Jon Kabat Zinn uses the concept of the Beginner’s Mind in his 9 Attitudes of Mindfulness. This way of thinking asks a person to come into a situation without assumptions or expectations, and it’s the posture for true learning. The Beginner’s Mind allows for “I don’t know yet” and frees you to listen deeply before making any decisions or judgments.
Practicing the Beginner’s Mind is essential because it’s not natural to our brain’s protective wiring. If you have ever researched buying a new car, you may have experienced that suddenly every car you see on the road is the car you’re considering. The world did not suddenly produce more Honda Odysseys once you decided you wanted one, but rather your brain picks up on that information, positive or negative, and associates it with the information it’s currently processing. We do this – pick up information and associate it with our daily experiences, beliefs, and behaviors – because the mind tends to be dualistic, categorizing things into good/bad, safe/unsafe, and other groups.
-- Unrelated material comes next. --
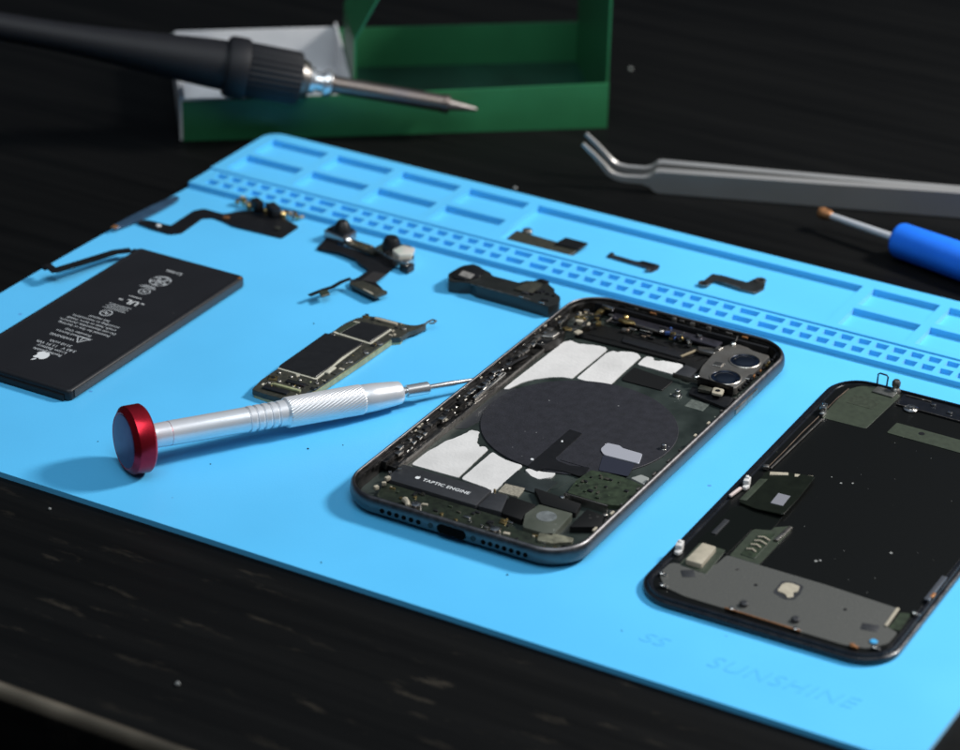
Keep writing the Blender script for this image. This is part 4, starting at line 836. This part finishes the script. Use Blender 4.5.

The Beginner’s Mind asks us to momentarily set aside what we already know for the opportunity to learn something new about our present situation.
Over the past several months, the Beginner’s Mind has been one of our best friends. Taking such an approach, we can offer ourselves grace. The Beginner’s Mind reminds us we’ve never been here before. This is new. And there is always something to learn from newness.
The meditation for July 16th in my Greg Henry Quinn book 365 Meditations for Teachers is: “Everything in Life is Cyclical.” This axiom provides a warning: if things are going well, prepare yourself. It also provides eternal hope. No matter how bad things are, they must eventually improve.” It’s helpful to keep this in mind as we move further into the summer and closer to a school year that remains yet undefined.
Knowing and believing in the inevitability of change can bring us peace. As bad as things seem, they will get better. Really savor how calm things are now. At some point this will shift. Accepting change opens us up to all the possibilities and opportunities change brings.
What happens when we don’t like the opportunities change brings?
This is where acceptance is crucial. As we have said, to accept something does not necessarily mean you like what is happening. It means you’ve chosen to stop fighting against or running from it, and instead recognize it is here. It is what it is. Acceptance changes you. It does not change the situation.
Because there are so many unknowns in the world right now, it’s important to focus on what we do know for sure.
Quinn also says this about change: “When a child learns to accept change without fear, he or she then affects change within himself or herself by learning. A teacher [can] be the comfort of continuity from which new and exciting things spring.”
As parents and educators, we are in the position to be the constants for our children. This does not require us to ignore our own fears or try to fake our way through them. Children, as you know, quickly see through that. Even if you aren’t seeing yourself as a wellspring of “comfort of continuity”, your children and students are looking to you. Model to them authenticity, openness to new possibilities, and rolling with the unexpected.